New York...
Dünyanın finans sinir uçlarının birleştiği şehir.
Ve bu şehirde, yalnızca seçkin davetlilerin katılabildiği Harvard Club’da düzenlenen o özel gecede, bir Kuzey Kıbrıs markasının artık küresel oyunun merkezine yerleştiğine tanıklık ettik.
Wall Street Capital partneri ve CEO’su Douglas Anderson, yatırımcılara yaptığı açıklamayla yalnızca bir ortaklık yapısını değil; geleceğin finans mimarisini anlattı. Mettera Holding bünyesinde geliştirilen Miracle Pay ödeme altyapısının, Avrupa’dan başlayarak küresel ölçekte yayılacağını duyururken, bu sistemin arkasındaki vizyonun da altını çizdi: kendi blockchain’i, kendi teknolojisi ve kendi finansal dili olan bir yapı.
Gecenin en çarpıcı ve en stratejik duyurusu ise Douglas Anderson’dan geldi. Mettera Holding’e ait özel blockchain altyapısının, Bükreş’te yapılacak havalimanı yatırımında aktif olarak kullanılacağı açıklandı. Milyarlarca dolarlık bu dev yatırımın, Mettera’nın kendi blockchain’i üzerinden hayata geçirileceği ve havalimanı projesinin tokenizasyon sürecinin başlatılacağı ilan edildi. Bu, yalnızca bir teknoloji hamlesi değil; altyapı yatırımlarının nasıl finanse edileceğine dair ezber bozan bir adımdı.
Bu vizyonun arkasında, Mettera Holding’in kurucusu ve yöneticisi Hakan Törehan yer alıyor. Bir Kıbrıs markasını, Harvard Club gibi dünyanın en prestijli platformlarından birinde; Wall Street’in en ağır yatırımcı aktörlerine anlatmak, kolay bir iş değil. Törehan’ın ortaya koyduğu duruş, artık bu hikâyenin “başarı öyküsü” aşamasını geçtiğini, küresel sistem oyunculuğuna evrildiğini net biçimde gösterdi.
Gecede ayrıca Ebru Törehan, Mettera ve Törehanlar ailesine ait şirketlerdeki yönetim kurulu başkanı sıfatıyla sahnedeydi. Yaptığı konuşma, sadece bir temsil konuşması değildi; bu çapta bir yapının New York’ta, bu ölçekte yatırımcıların önünde temsil edilmesinin aile ve şirket adına nasıl bir gurur taşıdığını ortaya koyuyordu. Zarafetiyle olduğu kadar vizyonuyla da gecenin dikkat çeken isimlerinden biri oldu.

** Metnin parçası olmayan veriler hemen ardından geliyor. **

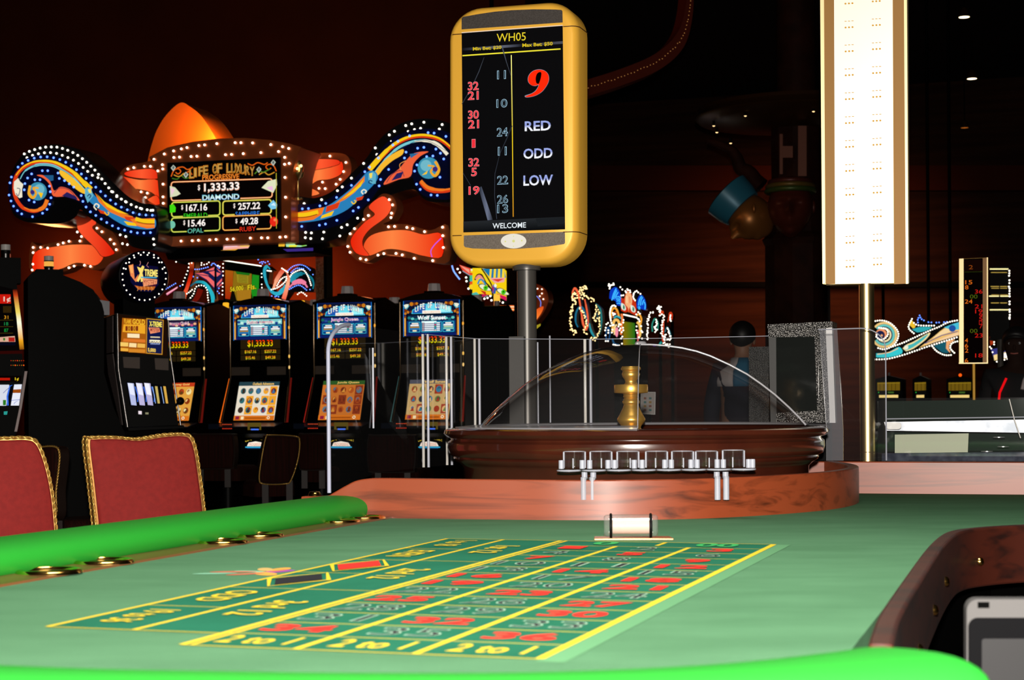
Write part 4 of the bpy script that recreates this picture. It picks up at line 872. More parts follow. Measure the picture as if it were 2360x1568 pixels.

Douglas Anderson’ın duyuruları bununla da sınırlı kalmadı. Mettera Holding’in teknolojik altyapısı üzerinden Meksika, El Salvador ve İspanya hükümetleriyle yapılmış olan teknolojik yatırım ve iş birliği anlaşmaları da bu gecede yatırımcılara resmen açıklandı. Özellikle El Salvador gibi blockchain ve kripto altyapıyı devlet politikası haline getirmiş ülkelerle yapılan bu anlaşmalar, Mettera’nın artık sadece özel sektör değil, devlet ölçeğinde bir teknoloji partneri olduğunu ortaya koydu.
Bu özel gecede Ezel Kaynak da ortak sıfatıyla yer aldı ve New York’ta bu tarihi ana birebir tanıklık etti. Uluslararası yatırımcıların ilgisi, milyar dolarlık fonların temsilcilerinin salondaki tepkileri, bu açıklamaların ne kadar büyük bir etki yarattığını açıkça gösteriyordu.
Benim için ise bu gece, bir gazeteci olarak sıradan bir davet değildi. New York’ta, dünyanın finans merkezinde; bir Kıbrıs markasının bu ölçekte, bu cesaretle ve bu vizyonla sahne almasına tanıklık etmek büyük bir heyecan ve çok kıymetli bir deneyimdi. Bunları yerinde görmek, dinlemek ve hissetmek, mesleki hafızamda özel bir yere yazıldı.
Bu muhteşem davet için Başta Hakan ve Ebru Törehan’a, bu muhteşem vizyonun oluşmasında emeği geçen herkese teşekkür ederim.
New York’ta yaşanan bu gece, yalnızca prestijli bir davet değil; Kıbrıs’tan çıkan bir teknolojik ve finansal vizyonun dünyaya ilanıydı.